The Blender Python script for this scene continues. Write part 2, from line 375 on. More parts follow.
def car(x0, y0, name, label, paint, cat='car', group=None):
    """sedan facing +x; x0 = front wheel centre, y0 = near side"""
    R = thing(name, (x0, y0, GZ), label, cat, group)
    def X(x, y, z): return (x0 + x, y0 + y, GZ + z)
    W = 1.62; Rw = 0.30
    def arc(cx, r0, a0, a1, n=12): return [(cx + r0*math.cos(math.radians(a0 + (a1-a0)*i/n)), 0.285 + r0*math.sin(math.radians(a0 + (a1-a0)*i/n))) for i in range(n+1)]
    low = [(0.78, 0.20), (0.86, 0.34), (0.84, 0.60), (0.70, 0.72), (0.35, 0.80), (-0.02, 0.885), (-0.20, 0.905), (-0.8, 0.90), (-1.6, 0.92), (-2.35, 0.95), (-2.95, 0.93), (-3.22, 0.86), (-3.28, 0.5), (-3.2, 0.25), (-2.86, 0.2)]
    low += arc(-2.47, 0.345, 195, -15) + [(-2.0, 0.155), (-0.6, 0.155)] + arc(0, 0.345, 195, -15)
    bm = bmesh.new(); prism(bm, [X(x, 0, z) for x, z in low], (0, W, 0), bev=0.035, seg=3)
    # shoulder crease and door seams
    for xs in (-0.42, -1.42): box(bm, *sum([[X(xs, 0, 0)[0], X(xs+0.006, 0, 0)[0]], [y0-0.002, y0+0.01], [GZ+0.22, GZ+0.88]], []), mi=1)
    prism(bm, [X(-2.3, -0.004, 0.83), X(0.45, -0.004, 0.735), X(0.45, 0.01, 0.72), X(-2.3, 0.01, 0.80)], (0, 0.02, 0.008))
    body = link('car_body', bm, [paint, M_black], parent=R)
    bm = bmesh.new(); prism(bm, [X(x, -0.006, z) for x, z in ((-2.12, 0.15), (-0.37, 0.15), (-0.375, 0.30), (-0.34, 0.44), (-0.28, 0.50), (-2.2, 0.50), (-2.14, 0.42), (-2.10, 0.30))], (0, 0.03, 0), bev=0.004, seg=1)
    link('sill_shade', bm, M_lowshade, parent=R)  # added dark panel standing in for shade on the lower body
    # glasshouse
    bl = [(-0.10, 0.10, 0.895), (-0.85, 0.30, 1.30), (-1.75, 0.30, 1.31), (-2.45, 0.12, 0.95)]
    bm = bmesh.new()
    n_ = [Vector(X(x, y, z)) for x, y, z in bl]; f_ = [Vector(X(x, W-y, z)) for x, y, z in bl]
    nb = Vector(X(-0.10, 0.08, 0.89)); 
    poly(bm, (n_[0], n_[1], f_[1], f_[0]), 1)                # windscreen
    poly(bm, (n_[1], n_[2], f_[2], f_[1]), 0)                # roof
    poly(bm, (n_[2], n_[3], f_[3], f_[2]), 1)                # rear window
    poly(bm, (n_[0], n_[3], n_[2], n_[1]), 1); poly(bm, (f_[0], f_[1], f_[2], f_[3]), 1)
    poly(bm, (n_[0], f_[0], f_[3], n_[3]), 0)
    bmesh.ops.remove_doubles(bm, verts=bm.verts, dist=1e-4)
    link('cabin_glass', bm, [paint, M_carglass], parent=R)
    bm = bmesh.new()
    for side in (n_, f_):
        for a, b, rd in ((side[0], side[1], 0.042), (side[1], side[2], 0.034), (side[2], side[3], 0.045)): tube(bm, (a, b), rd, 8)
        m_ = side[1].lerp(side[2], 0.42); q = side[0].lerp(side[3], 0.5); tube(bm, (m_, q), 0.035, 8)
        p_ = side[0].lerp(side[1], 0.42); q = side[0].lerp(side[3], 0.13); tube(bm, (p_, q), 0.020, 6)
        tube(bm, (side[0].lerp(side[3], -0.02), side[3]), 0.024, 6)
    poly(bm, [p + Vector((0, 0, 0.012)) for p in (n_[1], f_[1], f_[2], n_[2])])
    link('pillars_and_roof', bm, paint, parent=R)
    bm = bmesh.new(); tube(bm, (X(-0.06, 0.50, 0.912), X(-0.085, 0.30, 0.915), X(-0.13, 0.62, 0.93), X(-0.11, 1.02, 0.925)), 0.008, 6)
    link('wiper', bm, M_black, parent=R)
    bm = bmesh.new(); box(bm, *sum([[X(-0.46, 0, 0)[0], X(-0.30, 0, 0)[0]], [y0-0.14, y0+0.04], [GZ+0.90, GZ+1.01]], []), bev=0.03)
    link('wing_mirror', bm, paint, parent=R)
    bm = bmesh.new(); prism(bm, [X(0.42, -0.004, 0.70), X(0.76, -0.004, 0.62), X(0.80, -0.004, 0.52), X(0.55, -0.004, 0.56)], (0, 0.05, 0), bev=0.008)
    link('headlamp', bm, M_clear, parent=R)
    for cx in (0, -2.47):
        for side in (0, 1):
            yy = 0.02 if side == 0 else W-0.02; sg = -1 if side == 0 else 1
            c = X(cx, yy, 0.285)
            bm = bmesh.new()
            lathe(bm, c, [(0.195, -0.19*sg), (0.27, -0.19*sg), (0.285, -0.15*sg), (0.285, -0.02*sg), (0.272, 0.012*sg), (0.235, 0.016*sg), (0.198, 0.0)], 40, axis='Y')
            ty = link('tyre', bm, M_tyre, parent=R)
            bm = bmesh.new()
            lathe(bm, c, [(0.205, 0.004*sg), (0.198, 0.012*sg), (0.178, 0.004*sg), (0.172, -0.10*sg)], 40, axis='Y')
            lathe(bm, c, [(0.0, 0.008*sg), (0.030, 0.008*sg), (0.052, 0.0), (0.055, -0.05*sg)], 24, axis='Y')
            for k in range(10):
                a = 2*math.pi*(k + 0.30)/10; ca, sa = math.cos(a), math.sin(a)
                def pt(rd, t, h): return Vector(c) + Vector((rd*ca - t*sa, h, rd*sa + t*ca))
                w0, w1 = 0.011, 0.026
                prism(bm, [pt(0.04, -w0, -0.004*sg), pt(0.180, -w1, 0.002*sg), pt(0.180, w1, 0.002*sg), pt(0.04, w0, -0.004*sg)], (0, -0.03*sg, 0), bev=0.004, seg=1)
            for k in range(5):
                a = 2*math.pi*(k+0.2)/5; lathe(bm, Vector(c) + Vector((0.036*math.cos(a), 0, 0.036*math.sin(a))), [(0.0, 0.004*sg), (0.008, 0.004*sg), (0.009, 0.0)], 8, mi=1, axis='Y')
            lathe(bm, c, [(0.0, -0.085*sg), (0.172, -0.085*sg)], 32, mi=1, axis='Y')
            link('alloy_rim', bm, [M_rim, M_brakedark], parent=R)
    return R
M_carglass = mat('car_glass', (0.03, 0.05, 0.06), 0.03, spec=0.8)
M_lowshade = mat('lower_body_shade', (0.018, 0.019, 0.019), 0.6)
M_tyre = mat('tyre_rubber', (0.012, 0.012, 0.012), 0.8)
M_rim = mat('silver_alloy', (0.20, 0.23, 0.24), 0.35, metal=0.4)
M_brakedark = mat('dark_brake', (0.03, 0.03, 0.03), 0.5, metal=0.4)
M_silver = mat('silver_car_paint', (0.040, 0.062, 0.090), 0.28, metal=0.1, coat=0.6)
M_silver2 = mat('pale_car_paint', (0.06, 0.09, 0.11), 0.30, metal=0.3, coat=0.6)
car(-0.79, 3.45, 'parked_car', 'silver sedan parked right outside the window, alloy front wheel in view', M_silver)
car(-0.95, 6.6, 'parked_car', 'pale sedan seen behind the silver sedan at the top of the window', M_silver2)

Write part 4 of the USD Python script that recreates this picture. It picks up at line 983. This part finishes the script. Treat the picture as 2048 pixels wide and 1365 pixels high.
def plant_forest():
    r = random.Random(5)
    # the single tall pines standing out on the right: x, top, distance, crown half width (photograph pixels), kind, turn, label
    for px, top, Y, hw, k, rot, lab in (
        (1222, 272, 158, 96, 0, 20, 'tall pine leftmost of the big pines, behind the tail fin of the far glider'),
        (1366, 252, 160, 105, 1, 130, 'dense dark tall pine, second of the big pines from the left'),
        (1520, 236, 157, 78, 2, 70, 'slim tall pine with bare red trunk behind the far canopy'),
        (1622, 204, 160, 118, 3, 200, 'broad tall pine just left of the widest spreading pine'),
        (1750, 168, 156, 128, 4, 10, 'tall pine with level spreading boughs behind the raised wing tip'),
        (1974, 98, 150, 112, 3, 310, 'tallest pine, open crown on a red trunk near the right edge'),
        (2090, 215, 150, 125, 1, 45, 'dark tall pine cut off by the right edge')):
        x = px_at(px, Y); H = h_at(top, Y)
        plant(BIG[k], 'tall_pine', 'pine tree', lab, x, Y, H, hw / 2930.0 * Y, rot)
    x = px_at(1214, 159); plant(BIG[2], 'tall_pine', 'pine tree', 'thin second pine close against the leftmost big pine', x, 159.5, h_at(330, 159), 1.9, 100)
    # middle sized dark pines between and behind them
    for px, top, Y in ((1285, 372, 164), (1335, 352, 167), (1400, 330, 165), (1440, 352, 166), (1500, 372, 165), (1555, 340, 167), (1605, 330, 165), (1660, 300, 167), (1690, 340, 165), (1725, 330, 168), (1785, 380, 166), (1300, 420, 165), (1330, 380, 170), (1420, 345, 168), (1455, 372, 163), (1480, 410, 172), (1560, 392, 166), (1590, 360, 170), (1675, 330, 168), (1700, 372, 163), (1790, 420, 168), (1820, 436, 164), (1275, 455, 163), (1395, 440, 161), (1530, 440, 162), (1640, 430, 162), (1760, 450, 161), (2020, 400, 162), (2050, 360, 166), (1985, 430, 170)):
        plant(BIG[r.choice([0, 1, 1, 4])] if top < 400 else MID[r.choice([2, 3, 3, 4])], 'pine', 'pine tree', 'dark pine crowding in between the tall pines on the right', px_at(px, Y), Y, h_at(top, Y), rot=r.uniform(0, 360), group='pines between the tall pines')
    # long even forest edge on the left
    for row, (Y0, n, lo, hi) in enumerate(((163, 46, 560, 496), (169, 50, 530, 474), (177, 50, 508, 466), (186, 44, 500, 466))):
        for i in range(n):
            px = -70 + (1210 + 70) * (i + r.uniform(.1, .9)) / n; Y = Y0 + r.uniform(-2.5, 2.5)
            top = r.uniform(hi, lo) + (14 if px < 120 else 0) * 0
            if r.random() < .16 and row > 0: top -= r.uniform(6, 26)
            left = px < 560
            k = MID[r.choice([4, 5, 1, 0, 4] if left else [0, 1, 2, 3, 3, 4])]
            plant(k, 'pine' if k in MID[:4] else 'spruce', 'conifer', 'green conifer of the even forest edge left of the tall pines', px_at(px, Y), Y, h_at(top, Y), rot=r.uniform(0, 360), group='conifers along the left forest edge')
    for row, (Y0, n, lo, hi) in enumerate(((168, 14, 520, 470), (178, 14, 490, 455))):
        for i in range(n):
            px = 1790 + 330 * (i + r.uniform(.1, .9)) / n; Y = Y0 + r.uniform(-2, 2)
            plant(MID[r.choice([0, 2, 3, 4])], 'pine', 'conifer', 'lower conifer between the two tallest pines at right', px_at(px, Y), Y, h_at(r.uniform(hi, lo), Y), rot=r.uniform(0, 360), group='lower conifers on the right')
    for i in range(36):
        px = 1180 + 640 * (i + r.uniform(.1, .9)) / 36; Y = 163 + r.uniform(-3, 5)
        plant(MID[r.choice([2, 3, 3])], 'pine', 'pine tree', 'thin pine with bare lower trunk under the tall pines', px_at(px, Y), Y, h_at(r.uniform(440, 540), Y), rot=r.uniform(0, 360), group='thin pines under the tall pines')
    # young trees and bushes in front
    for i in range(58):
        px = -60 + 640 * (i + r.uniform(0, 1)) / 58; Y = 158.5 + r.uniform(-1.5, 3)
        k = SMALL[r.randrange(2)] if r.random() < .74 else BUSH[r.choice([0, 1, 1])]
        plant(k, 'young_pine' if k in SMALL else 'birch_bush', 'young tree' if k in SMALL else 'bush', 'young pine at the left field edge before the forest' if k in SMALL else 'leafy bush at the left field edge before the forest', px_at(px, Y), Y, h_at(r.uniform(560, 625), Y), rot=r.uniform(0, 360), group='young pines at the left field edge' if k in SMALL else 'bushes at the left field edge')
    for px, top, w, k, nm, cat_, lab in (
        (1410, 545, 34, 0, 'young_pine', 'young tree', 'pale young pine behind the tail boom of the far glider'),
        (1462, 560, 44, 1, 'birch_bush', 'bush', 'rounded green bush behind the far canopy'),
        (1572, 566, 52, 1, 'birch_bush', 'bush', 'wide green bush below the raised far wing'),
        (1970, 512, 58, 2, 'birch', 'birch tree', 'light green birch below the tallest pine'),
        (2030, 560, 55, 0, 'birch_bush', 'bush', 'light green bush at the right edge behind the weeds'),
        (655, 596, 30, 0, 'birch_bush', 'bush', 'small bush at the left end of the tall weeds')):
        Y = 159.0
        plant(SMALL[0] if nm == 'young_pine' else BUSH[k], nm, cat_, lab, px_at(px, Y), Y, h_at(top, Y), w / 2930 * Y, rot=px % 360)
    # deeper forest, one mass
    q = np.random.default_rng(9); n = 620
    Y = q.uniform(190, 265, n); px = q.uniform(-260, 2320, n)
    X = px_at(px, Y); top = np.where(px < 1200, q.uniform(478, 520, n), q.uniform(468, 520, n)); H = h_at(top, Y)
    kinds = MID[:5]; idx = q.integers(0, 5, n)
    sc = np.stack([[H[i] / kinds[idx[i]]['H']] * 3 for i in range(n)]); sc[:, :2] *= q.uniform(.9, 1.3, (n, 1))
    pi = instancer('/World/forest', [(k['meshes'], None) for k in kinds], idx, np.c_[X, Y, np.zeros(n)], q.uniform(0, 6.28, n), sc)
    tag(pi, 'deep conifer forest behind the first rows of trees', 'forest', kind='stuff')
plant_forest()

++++

→ Objective:
Each line in the data that holds the string "this" should be found and copied.

→ Finished exercise:
The Blender Python script for this scene continues. Write part 2, from line 375 on. More parts follow.
Write part 4 of the USD Python script that recreates this picture. It picks up at line 983. This part finishes the script. Treat the picture as 2048 pixels wide and 1365 pixels high.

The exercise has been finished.